■ Instruction: Print the records below from the first line through the line containing "from mathutils import", both included, word for word.

— start Provided information —

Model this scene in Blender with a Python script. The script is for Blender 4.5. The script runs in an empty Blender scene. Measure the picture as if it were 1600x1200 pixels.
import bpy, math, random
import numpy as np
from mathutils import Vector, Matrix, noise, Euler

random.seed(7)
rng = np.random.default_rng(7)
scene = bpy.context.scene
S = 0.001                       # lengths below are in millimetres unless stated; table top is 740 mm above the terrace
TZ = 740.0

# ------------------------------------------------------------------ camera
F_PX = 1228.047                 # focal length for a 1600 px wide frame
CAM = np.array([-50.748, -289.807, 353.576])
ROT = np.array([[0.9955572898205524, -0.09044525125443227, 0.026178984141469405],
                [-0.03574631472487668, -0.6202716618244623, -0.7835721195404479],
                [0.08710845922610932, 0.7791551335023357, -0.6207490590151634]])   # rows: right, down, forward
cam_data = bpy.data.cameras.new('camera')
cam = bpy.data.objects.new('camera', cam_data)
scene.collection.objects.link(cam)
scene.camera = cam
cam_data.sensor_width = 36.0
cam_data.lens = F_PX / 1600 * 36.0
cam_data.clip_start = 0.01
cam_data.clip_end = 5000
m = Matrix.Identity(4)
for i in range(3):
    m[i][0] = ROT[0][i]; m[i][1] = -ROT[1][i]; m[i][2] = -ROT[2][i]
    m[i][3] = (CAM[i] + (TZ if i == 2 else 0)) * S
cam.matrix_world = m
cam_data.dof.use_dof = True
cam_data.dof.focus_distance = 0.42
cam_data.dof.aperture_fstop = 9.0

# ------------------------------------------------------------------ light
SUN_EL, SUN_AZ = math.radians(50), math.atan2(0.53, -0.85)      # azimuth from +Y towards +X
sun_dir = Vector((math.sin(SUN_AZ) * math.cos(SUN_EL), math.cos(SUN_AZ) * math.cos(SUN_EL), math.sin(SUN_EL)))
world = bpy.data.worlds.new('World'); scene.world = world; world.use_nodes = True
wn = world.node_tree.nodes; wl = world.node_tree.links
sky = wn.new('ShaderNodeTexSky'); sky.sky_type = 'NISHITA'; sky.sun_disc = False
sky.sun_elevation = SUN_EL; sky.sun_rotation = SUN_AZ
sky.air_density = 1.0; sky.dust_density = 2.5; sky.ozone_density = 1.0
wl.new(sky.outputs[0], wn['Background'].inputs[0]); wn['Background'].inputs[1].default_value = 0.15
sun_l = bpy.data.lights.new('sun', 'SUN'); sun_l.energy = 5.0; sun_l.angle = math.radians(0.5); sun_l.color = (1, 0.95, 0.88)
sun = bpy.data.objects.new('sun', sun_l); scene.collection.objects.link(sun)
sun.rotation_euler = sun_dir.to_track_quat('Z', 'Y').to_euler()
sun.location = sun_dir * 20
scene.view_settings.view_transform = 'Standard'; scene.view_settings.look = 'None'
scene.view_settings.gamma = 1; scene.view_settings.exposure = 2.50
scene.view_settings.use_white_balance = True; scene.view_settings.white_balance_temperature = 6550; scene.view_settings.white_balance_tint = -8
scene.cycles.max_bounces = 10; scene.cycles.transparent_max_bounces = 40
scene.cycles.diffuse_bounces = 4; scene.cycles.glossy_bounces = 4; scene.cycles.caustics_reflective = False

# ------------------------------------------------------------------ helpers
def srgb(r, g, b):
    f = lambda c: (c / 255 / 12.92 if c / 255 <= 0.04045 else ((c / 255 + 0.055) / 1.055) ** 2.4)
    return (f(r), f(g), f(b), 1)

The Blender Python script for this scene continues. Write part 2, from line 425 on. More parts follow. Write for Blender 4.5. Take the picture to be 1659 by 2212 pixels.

— end Provided information —

■ Solution to this problem:
Model this scene in Blender with a Python script. The script is for Blender 4.5. The script runs in an empty Blender scene. Measure the picture as if it were 1600x1200 pixels.
import bpy, math, random
import numpy as np
from mathutils import Vector, Matrix, noise, Euler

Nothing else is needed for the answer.